Jakarta (ANTARA News) - Digitalisasi sistem penyelenggaraan jaminan sosial menjadi suatu keharusan untuk membuat semuanya menjadi transparan, baik dari sisi penyelenggara, pengusaha maupun pekerja.

Direktur Jaminan Sosial Tenaga Kerja, Ditjen Pembinaan Hubungan Industrial dan Jaminan Sosial, Kemenaker, Wahyu Widodo di diskusi Evaluasi Dua Tahun Penyelenggaraan Jaminan Sosial di Era Digitalisasi yang diselenggarakan ILO di Jakarta, Kamis, mengatakan sistem digital memudahkan pekerja untuk mengakses informasi kepesertaannya.

Pekerja, ujar Wahyu, bisa mengetahui apakah dirinya sudah terdaftar atau tidak, diikutkan di semua program atau tidak dan didaftarkan dengan upah yang sebenarnya atau tidak.

Kepala Divisi Pengelolaan Kepesertaan BPJS Ketenagakerjaan, Zainuddin, yang juga tampil sebagai pembicara mengatakan pihaknya sudah menggunakan sistem komunikasi digital untuk memudahkan dan meningkatkan kualitas pelayanan.

Setiap pekerja bisa mengakses website resmi BPJS Ketenagakerjaan, bpjsketenagakerjaan.go.id atau versi mobile m.bpjsketenagakerjaan.go.id untuk mengecek kepesertaannya.

Dengan mengakses alamat tersebut, semua pertanyaan terkait kepesertaan, program, besaran iuran dan klaim serta manfaaat tambahan bisa dilihat dan dipertanyakan.

Tidak hanya itu, BPJS Ketenagakerjaan juga sudah menjalin kerja sama dengan 1.355 merchant yang memberi diskon pada produk bahan pokok, pupuk, hotel, hiburan, aksesoris, tiket dan lain sebagainya.

Zainuddin juga menginfomasikan bahwa terdapat 87,8 juta pekerja yang potensi dan memenuhi syarat menjadi peserta BPJS Ketenagakerjaan, sementara peserta yang terdaftar sebanyak 42,7 juta (48,61 persen) yang bekerja di 414.027 perusahaan.

Dari jumlah tersebut, terdapat 24 juta (27 persen) yang aktif membayar iuran.

Zainuddin mengatakan saat ini masih banyak perusahaan yang mendaftarkan sebagian pekerjanya ke BPJS Ketenagakerjaan.
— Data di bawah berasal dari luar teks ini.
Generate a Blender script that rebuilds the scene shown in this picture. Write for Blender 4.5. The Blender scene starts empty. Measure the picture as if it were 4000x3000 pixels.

Tidak hanya itu, masih banyak juga yang mendaftarkan sebagian dari empat program (Jaminan Kematian, Jaminan Kecelakaan Kerja, Jaminan Hari Tua dan Jaminan Pensiun) dan mendaftarkan sebagian upah.

Sistem digitalisasi membuka informasi lebih masif tentang perusahaan yang melanggar peraturan perundangan tersebut.

Di sisi lain, Zainuddin juga memaparkan tidak semua perusahaan, terutama kecil dan menengah (UKM), yang membayarkan upah sesuai dengan upah minimum. Pada kondisi tertentu, UMP dinilai memberatkan perusahaan tersebut dan sebagai ikutannya mereka enggan mendaftarkan pekerja ke BPJS Ketenagakerjaan.

"Kondisi ini adalah masalah bersama yang membutuhkan jalan keluar yang tidak merugikan pekerja," ucap Zainuddin.